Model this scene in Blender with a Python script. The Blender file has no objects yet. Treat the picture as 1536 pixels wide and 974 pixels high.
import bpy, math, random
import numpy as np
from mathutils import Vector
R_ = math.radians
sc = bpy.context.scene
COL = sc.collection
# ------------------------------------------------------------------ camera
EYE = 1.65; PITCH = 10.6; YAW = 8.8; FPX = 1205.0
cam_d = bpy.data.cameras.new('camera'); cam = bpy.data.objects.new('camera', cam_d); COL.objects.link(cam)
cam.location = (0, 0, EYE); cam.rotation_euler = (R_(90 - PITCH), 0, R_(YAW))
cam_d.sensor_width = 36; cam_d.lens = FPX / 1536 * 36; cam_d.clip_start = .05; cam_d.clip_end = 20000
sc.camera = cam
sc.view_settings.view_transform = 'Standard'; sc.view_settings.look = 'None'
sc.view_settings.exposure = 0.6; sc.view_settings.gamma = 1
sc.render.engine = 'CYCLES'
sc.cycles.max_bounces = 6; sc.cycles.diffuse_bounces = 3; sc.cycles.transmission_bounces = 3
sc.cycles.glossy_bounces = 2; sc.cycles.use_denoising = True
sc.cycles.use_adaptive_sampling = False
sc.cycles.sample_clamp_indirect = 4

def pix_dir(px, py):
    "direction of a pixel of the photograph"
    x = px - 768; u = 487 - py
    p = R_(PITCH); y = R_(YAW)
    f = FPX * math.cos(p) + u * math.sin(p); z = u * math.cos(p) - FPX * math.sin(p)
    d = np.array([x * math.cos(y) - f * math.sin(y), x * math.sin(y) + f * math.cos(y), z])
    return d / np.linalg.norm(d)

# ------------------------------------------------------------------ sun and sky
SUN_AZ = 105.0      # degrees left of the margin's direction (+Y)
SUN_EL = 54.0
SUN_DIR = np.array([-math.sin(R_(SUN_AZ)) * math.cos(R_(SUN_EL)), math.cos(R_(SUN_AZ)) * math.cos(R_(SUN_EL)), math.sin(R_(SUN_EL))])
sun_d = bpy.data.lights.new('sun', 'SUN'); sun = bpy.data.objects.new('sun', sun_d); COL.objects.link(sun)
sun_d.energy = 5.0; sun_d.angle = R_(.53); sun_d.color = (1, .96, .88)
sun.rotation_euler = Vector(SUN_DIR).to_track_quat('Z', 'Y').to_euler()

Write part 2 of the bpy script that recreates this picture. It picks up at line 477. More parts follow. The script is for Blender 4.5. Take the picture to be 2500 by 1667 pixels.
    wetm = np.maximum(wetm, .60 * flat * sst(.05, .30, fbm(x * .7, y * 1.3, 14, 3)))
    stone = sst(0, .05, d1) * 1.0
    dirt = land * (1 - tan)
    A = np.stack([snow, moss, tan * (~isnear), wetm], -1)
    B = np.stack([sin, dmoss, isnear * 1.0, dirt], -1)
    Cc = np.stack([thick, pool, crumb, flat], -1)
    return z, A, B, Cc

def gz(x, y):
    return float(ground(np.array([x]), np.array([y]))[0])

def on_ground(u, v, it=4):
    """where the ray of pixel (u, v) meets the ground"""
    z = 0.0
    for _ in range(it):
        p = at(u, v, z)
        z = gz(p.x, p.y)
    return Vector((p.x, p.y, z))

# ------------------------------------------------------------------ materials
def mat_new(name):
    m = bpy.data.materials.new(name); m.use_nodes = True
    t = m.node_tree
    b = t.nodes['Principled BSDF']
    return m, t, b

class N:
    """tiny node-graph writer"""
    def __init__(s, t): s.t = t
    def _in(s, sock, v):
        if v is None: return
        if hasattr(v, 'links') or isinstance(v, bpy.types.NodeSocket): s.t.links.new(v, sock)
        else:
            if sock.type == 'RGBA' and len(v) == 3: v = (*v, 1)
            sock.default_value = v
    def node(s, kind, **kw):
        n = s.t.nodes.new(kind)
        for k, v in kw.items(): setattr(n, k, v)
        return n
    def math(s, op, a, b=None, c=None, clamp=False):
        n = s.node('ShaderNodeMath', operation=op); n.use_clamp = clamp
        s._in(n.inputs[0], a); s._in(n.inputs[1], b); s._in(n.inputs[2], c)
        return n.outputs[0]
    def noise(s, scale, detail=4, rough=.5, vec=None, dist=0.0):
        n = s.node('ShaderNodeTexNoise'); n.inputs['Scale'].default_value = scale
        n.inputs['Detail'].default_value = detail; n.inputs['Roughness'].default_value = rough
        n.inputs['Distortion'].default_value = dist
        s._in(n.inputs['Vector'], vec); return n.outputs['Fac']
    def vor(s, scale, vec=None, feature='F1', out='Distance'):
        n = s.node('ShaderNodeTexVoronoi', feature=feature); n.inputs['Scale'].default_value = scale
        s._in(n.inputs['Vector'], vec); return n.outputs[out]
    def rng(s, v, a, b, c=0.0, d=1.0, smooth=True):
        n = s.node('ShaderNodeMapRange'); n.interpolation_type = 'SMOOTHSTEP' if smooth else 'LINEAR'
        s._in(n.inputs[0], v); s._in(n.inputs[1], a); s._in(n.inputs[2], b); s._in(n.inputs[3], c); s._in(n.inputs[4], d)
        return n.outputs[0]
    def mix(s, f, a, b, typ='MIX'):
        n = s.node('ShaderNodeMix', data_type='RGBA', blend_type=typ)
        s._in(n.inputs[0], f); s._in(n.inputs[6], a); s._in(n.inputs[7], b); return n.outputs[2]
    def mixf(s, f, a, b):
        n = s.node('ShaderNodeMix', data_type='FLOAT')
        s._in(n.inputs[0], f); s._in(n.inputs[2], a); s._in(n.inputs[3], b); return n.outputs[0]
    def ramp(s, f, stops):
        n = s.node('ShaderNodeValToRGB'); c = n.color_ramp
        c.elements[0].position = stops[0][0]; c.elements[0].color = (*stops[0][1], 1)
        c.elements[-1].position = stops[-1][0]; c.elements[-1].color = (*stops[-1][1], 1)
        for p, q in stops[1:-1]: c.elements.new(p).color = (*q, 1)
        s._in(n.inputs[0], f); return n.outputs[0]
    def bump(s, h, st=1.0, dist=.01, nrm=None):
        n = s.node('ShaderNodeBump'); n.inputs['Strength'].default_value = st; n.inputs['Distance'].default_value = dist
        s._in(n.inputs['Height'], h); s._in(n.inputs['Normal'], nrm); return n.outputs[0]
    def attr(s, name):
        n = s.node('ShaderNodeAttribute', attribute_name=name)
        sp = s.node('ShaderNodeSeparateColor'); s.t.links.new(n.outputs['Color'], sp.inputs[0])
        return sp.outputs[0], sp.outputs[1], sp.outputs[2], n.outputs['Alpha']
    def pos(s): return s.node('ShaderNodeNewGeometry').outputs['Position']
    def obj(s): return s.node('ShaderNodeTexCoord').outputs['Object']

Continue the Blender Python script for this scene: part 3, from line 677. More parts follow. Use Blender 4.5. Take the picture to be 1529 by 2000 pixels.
■ ■ ■
__Exercise objective__.
Extract all of the data exactly as written.

__Task output__.
Model this scene in Blender with a Python script. The Blender file has no objects yet. Treat the picture as 1536 pixels wide and 974 pixels high.
import bpy, math, random
import numpy as np
from mathutils import Vector
R_ = math.radians
sc = bpy.context.scene
COL = sc.collection
# ------------------------------------------------------------------ camera
EYE = 1.65; PITCH = 10.6; YAW = 8.8; FPX = 1205.0
cam_d = bpy.data.cameras.new('camera'); cam = bpy.data.objects.new('camera', cam_d); COL.objects.link(cam)
cam.location = (0, 0, EYE); cam.rotation_euler = (R_(90 - PITCH), 0, R_(YAW))
cam_d.sensor_width = 36; cam_d.lens = FPX / 1536 * 36; cam_d.clip_start = .05; cam_d.clip_end = 20000
sc.camera = cam
sc.view_settings.view_transform = 'Standard'; sc.view_settings.look = 'None'
sc.view_settings.exposure = 0.6; sc.view_settings.gamma = 1
sc.render.engine = 'CYCLES'
sc.cycles.max_bounces = 6; sc.cycles.diffuse_bounces = 3; sc.cycles.transmission_bounces = 3
sc.cycles.glossy_bounces = 2; sc.cycles.use_denoising = True
sc.cycles.use_adaptive_sampling = False
sc.cycles.sample_clamp_indirect = 4

def pix_dir(px, py):
    "direction of a pixel of the photograph"
    x = px - 768; u = 487 - py
    p = R_(PITCH); y = R_(YAW)
    f = FPX * math.cos(p) + u * math.sin(p); z = u * math.cos(p) - FPX * math.sin(p)
    d = np.array([x * math.cos(y) - f * math.sin(y), x * math.sin(y) + f * math.cos(y), z])
    return d / np.linalg.norm(d)

# ------------------------------------------------------------------ sun and sky
SUN_AZ = 105.0      # degrees left of the margin's direction (+Y)
SUN_EL = 54.0
SUN_DIR = np.array([-math.sin(R_(SUN_AZ)) * math.cos(R_(SUN_EL)), math.cos(R_(SUN_AZ)) * math.cos(R_(SUN_EL)), math.sin(R_(SUN_EL))])
sun_d = bpy.data.lights.new('sun', 'SUN'); sun = bpy.data.objects.new('sun', sun_d); COL.objects.link(sun)
sun_d.energy = 5.0; sun_d.angle = R_(.53); sun_d.color = (1, .96, .88)
sun.rotation_euler = Vector(SUN_DIR).to_track_quat('Z', 'Y').to_euler()

Write part 2 of the bpy script that recreates this picture. It picks up at line 477. More parts follow. The script is for Blender 4.5. Take the picture to be 2500 by 1667 pixels.
    wetm = np.maximum(wetm, .60 * flat * sst(.05, .30, fbm(x * .7, y * 1.3, 14, 3)))
    stone = sst(0, .05, d1) * 1.0
    dirt = land * (1 - tan)
    A = np.stack([snow, moss, tan * (~isnear), wetm], -1)
    B = np.stack([sin, dmoss, isnear * 1.0, dirt], -1)
    Cc = np.stack([thick, pool, crumb, flat], -1)
    return z, A, B, Cc

def gz(x, y):
    return float(ground(np.array([x]), np.array([y]))[0])

def on_ground(u, v, it=4):
    """where the ray of pixel (u, v) meets the ground"""
    z = 0.0
    for _ in range(it):
        p = at(u, v, z)
        z = gz(p.x, p.y)
    return Vector((p.x, p.y, z))

# ------------------------------------------------------------------ materials
def mat_new(name):
    m = bpy.data.materials.new(name); m.use_nodes = True
    t = m.node_tree
    b = t.nodes['Principled BSDF']
    return m, t, b

class N:
    """tiny node-graph writer"""
    def __init__(s, t): s.t = t
    def _in(s, sock, v):
        if v is None: return
        if hasattr(v, 'links') or isinstance(v, bpy.types.NodeSocket): s.t.links.new(v, sock)
        else:
            if sock.type == 'RGBA' and len(v) == 3: v = (*v, 1)
            sock.default_value = v
    def node(s, kind, **kw):
        n = s.t.nodes.new(kind)
        for k, v in kw.items(): setattr(n, k, v)
        return n
    def math(s, op, a, b=None, c=None, clamp=False):
        n = s.node('ShaderNodeMath', operation=op); n.use_clamp = clamp
        s._in(n.inputs[0], a); s._in(n.inputs[1], b); s._in(n.inputs[2], c)
        return n.outputs[0]
    def noise(s, scale, detail=4, rough=.5, vec=None, dist=0.0):
        n = s.node('ShaderNodeTexNoise'); n.inputs['Scale'].default_value = scale
        n.inputs['Detail'].default_value = detail; n.inputs['Roughness'].default_value = rough
        n.inputs['Distortion'].default_value = dist
        s._in(n.inputs['Vector'], vec); return n.outputs['Fac']
    def vor(s, scale, vec=None, feature='F1', out='Distance'):
        n = s.node('ShaderNodeTexVoronoi', feature=feature); n.inputs['Scale'].default_value = scale
        s._in(n.inputs['Vector'], vec); return n.outputs[out]
    def rng(s, v, a, b, c=0.0, d=1.0, smooth=True):
        n = s.node('ShaderNodeMapRange'); n.interpolation_type = 'SMOOTHSTEP' if smooth else 'LINEAR'
        s._in(n.inputs[0], v); s._in(n.inputs[1], a); s._in(n.inputs[2], b); s._in(n.inputs[3], c); s._in(n.inputs[4], d)
        return n.outputs[0]
    def mix(s, f, a, b, typ='MIX'):
        n = s.node('ShaderNodeMix', data_type='RGBA', blend_type=typ)
        s._in(n.inputs[0], f); s._in(n.inputs[6], a); s._in(n.inputs[7], b); return n.outputs[2]
    def mixf(s, f, a, b):
        n = s.node('ShaderNodeMix', data_type='FLOAT')
        s._in(n.inputs[0], f); s._in(n.inputs[2], a); s._in(n.inputs[3], b); return n.outputs[0]
    def ramp(s, f, stops):
        n = s.node('ShaderNodeValToRGB'); c = n.color_ramp
        c.elements[0].position = stops[0][0]; c.elements[0].color = (*stops[0][1], 1)
        c.elements[-1].position = stops[-1][0]; c.elements[-1].color = (*stops[-1][1], 1)
        for p, q in stops[1:-1]: c.elements.new(p).color = (*q, 1)
        s._in(n.inputs[0], f); return n.outputs[0]
    def bump(s, h, st=1.0, dist=.01, nrm=None):
        n = s.node('ShaderNodeBump'); n.inputs['Strength'].default_value = st; n.inputs['Distance'].default_value = dist
        s._in(n.inputs['Height'], h); s._in(n.inputs['Normal'], nrm); return n.outputs[0]
    def attr(s, name):
        n = s.node('ShaderNodeAttribute', attribute_name=name)
        sp = s.node('ShaderNodeSeparateColor'); s.t.links.new(n.outputs['Color'], sp.inputs[0])
        return sp.outputs[0], sp.outputs[1], sp.outputs[2], n.outputs['Alpha']
    def pos(s): return s.node('ShaderNodeNewGeometry').outputs['Position']
    def obj(s): return s.node('ShaderNodeTexCoord').outputs['Object']

Continue the Blender Python script for this scene: part 3, from line 677. More parts follow. Use Blender 4.5. Take the picture to be 1529 by 2000 pixels.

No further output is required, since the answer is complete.